Suppose $x \in \mathbb{R}$ and $y = (y_1, y_2, y_3)^{\top} \in \mathbb{R}^3$ such that $x \sim \mathcal{N}(1,1)$ and $y \,\vert\, x \sim \mathcal{N} (Ax, \Sigma)$ where
$$A = \begin{bmatrix} 1 \\ 2 \\ 0 \end{bmatrix}, \quad \Sigma = \begin{bmatrix} 1 & 0 & 0 \\ 0 & 1 & 0 \\ 0 & 0 & 0 \end{bmatrix}.$$
Then
$$\begin{bmatrix} x \\ y_1 \\ y_2 \\ y_3 \end{bmatrix}
\sim \mathcal{N} \left( \begin{bmatrix} 1 \\ 1 \\ 2 \\ 0 \end{bmatrix},
\begin{bmatrix} 1 & 1 & 2 & 0 \\ 1 & 2 & 2 & 0 \\ 2 & 2 & 5 & 0 \\ 0 & 0 & 0 & 0 \end{bmatrix} \right)$$

$\mathbb{E} [x \, \vert \, y ]$ should be an affine transformation of $y_1, y_2, y_3$, so
$$\mathbb{E} [x \, \vert \, y ] = a_0 + a_1 (y_1 – 1) + a_2(y_2 – 2) + a_3 y_3.$$
Now, $x – \mathbb{E} [x \, \vert \, y ]$ and $y_i$ are independent (right?) for $i = 1, 2, 3$, so then $\text{Cov} (x – \mathbb{E} [x \, \vert \, y ], y_i) = 0$ for each $i$. Also, using the tower property, it follows that $\mathbb{E} \left[ \mathbb{E} [x \, \vert \, y ] \right] = a_0 = 1$.

Next,
\begin{align}
0 = \text{Cov} (x – \mathbb{E} [x \, \vert \, y ], y_i) &= \text{Cov} \left( x – \left( a_0 + a_1 (y_1 – 1) + a_2(y_2 – 2) + a_3 y_3 \right), y_i \right) \\
&= \text{Cov} \left( x, y_i \right) – a_0 \text{Cov} \left(1 ,y_i \right) – a_1 \text{Cov} \left( y_1, y_i \right) – a_2 \text{Cov} \left( y_2, y_i \right) – a_3 \text{Cov} \left( y_3, y_i \right) \\
&= \text{Cov} \left( x, y_i \right) – a_1 \text{Cov} \left( y_1, y_i \right) – a_2 \text{Cov} \left( y_2, y_i \right).
\end{align}

I think I can say that $y_3 = 0$, so this leads to the system
\begin{align}
1 – 2a_1 – 2a_2 &= 0 \\
2 – 2a_1 – 5a_2 &= 0
\end{align}
which has solution $(a_0, a_1, a_2)= \left( 1, \frac16, \frac13 \right)$ with $a_3$ being free.
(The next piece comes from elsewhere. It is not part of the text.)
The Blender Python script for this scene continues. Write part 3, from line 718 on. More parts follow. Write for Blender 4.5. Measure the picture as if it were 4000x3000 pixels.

Therefore, $\mathbb{E} [x \, \vert \, y ] = \frac16 + \frac16 y_1 + \frac13 y_2$

The solution in this case is the same as $\mathbb{E} [x \,\vert\, y ]$ if $y = (y_1, y_2)^{\top}$, $A = (1, 2)^{\top}$, and $B = \begin{bmatrix} 1 & 0 \\ 0 & 1 \end{bmatrix}$.

So it seems that you'd just use $(*)$, but use the only the first $k$ columns of $C$ and the first $k \times k$ square of $B$.

Spread: To find the conditional variance in the toy example, I would need to find $\mathbb{E} \left[ x^2 \,\vert\, y \right]$, but I have not figured out a reasonable approach to compute this expectation. But, perhaps it is similar to the idea of using a restrict version of $C$ and $B$.

Answer 1

If a random vector $z$ has joint Gaussian distribution, possibly degenerate, and we partition $z$ into subvectors, say $z=\begin{pmatrix}x \\ y\end{pmatrix}$, then the conditional distribution of $x$ given $y$ also has Gaussian distribution. The conditional mean and variance are a function of the original mean vector and original covariance matrix. In the case where the original covariance matrix is singular, you will need to find a Moore-Penrose pseudoinverse. For the full derivation, please see this answer.